Ex-con caught with ghost gun, drugs in Bronx works with anti-gun youth group: sources

A man accused of carrying a ghost gun and a bag of crack when he was caught fare-beating at a Bronx subway station works with a city funded anti-violence group that tries to steer youth away from guns and gangs, the Daily News has learned.

Jermaine Greene, who was arrested trying to slip through an open exit door into the Fordham Road station in University Heights at about 5:45 p.m. on March 28, is a member of Bronx Rises Against Gun Violence (BRAG), law enforcement sources with knowledge of the case said.

Run by Good Shepherd Services, BRAG promotes safer streets where violence is not accepted and uses “credible messengers” — ex-cons who have either been in gangs or lived lives of violence — to monitor areas of the Bronx where violence flares up and deescalate the clash through conflict mediation.

Greene, 42, is an ex-con who spent nearly 14 years in prison for a 2004 Delaware murder. Green had been an outreach worker with BRAG since 2022.

“Bronx Rises Against Gun Violence is aware of the arrest of one of its staff,” a BRAG spokesperson said Tuesday. “We take this matter seriously and are conducting a comprehensive internal inquiry to ensure the safety, welfare and trust of our program participants and the communities we support.”

When he was caught trying to slip through the exit door, cops ran Greene’s name, finding that he had two open warrants, police said. They also quickly discovered an untraceable ghost gun and a plastic bag of crack on him, cops said.

“He apparently didn’t get the memo that the NYPD is hyper-focused on transit safety,” NYPD Transit Chief Michael Kemper said on X. “He also didn’t get the memo that law-abiding New Yorkers are fed up with open lawlessness at the turnstiles.”

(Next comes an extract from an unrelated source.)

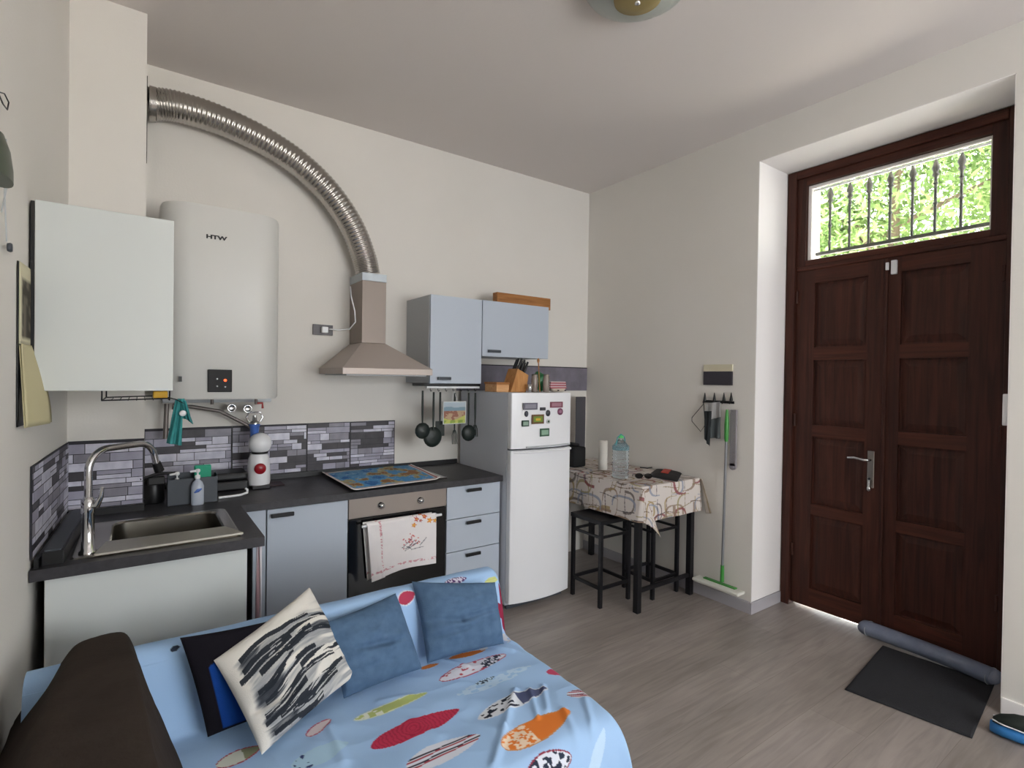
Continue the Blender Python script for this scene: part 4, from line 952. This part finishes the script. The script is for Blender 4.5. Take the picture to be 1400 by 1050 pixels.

Greene was charged with weapon and drug possession and fare evasion, and was ordered held on $10,000 bail. Attorney William Schwarz, who represented him at his arraignment declined to comment on the arrest.

The Bronx district attorney’s office, which has worked with BRAG’s publicly funded violence interrupters in the past, declined to comment on Greene’s links to the group, citing the pending case.

BRAG and the group’s credible messengers play a major role in Mayor Adams “Blueprint to End Gun Violence” that was unveiled in 2022. The anti-violence group is also considered a “community partner” of the Mayor’s Office of Criminal Justice and the Mayor’s Office of Community and Mental Health.

The group works in the Bronx’s 46th, 47th and 52nd precincts in Fordham, University Heights, Wakefield, Williamsbridge and Norwood.

Greene is not the first BRAG member to run afoul of the law.

In January, the former director of BRAG, Michael Rodriguez, was sentenced to 10 years in prison on Jan. 4 in Orange County after pleading guilty to narcotics and conspiracy charges.

Rodriguez was arrested after a two-year investigation in Middletown, N.Y. that identified him as the main supplier for two notorious drug dealers in the county, investigators said at the time.

At the time of his arrest, Bronx DA Darcel Clark said the charges against Rodriguez were both “shocking and disturbing.”

“[Rodriguez] has attended anti-violence events and peace marches portraying himself as someone who cares about stopping the violence in our community,” Clark said in a statement. “These charges are the exact opposite of the good work cure-violence groups are doing.”

Greene’s arrest came just hours after Mayor Adams announced that the city will soon begin using weapon detection scanners at train stations to help bring down a recent uptick in violence.

He was arrested for domestic murder on April 19, 2004, after he killed a loved one in Delaware, police said. He was convicted of murder and was released from prison in 2018. He moved back to New York shortly afterward.

“Don’t think he was going to visit his parole officer tonight,” NYPD Chief of Patrol John Chell joked on X.

Even before moving to Delaware, Greene was convicted of robbery in the Bronx in 1999 and served three years in prison before being released, court records show.

Word of Greene’s connections to BRAG comes as violence interrupters throughout the city have complained that they are being harassed, abused and arrested by the NYPD as they try to deescalate tense situations on the streets and steer youngsters away from a life of crime and gangs.